Re: his career choices. In his 2015 memoir, he owned up to that ongoing failure to challenge himself:
“I didn’t open myself to new writers or risky parts because I wasn’t interested in challenging myself as an actor. I was interested in having a good time,” Reynolds recalled in his 2015 memoir, But Enough About Me. “As a result, I missed a lot of opportunities to show I could play serious roles. By the time I finally woke up and tried to get it right, nobody would give me a chance.” – From THR obit: https://www.hollywoodreporter.com/news/burt-reynolds-dead-deliverance-boogie-nights-star-was-82-831093
He was cocky you mean? Like mickey rouke. Yeah i read about that. I do think it is a hard game playing megastar celebrity. Re striptease yes point taken. Maybe it was released later in uk. Or i cant remember. Felt like it came after. Re quentin tarrantino. Isnt burt starring in the next qt film?
“Re quentin tarrantino. Isnt burt starring in the next qt film?”
No. He WAS going to, but they hadn’t filmed his stuff yet.
“He was cocky you mean? Like mickey rouke.”
I didn’t really mean he was cocky, more complacent. Simply that, later in life, he looked back on things and regretted not challenging himself more at the time when all of his colleagues were. But, as the post-Boogie Nights example shows, he also just had chronic poor taste in material. This is, after all, the guy who turned down roles in One Flew Over the Cuckoo’s Nest, The Godfather, Terms of Endearment, Pretty Woman, Star Wars, and Die Hard.
“Re striptease yes point taken. Maybe it was released later in uk.”
I just remember Striptease came first because of the weird one-two punch of Burt Reynolds, star of my youth, returning during my teenage years in two R-Rated sex movies, playing the horndog Congressman in Striptease and the star-making porn director in Boogie Nights. Striptease, in particular, was a big deal because of the Demi Moore connection. It drew so much attention to pole-dancing (along with Showgirls the year prior), and as I was going to a Catholic school at the time we were all forbidden from seeing it.
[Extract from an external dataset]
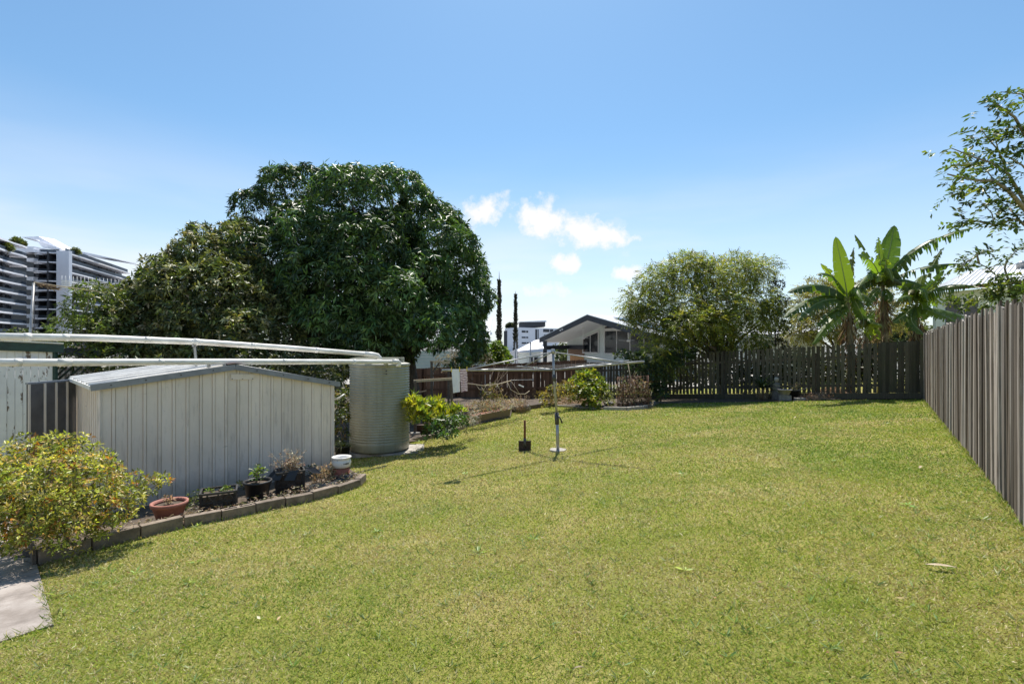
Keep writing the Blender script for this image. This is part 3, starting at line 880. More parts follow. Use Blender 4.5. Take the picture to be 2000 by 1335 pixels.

Then a year later along comes Burt in another racy movie, one with actual Oscar buzz. The weird order of it all always stuck in my head.
Lol catholic school. Me too. Striptease was hardcore at that age. Didnt realise it was comedy. They made such a fuss of demi moore baring all. You should blog about that film actually. After the doctor who tv movie of course.. Ahem. Anyway im sure the some paper quoted him saying he was an @sehole and will be in the next QT film. Dont get me wrong. Im not knocking the actor. He is a legend. Shame he isnt going to be i QT film then. I know there are two other movies but they look a bit lacking tbh.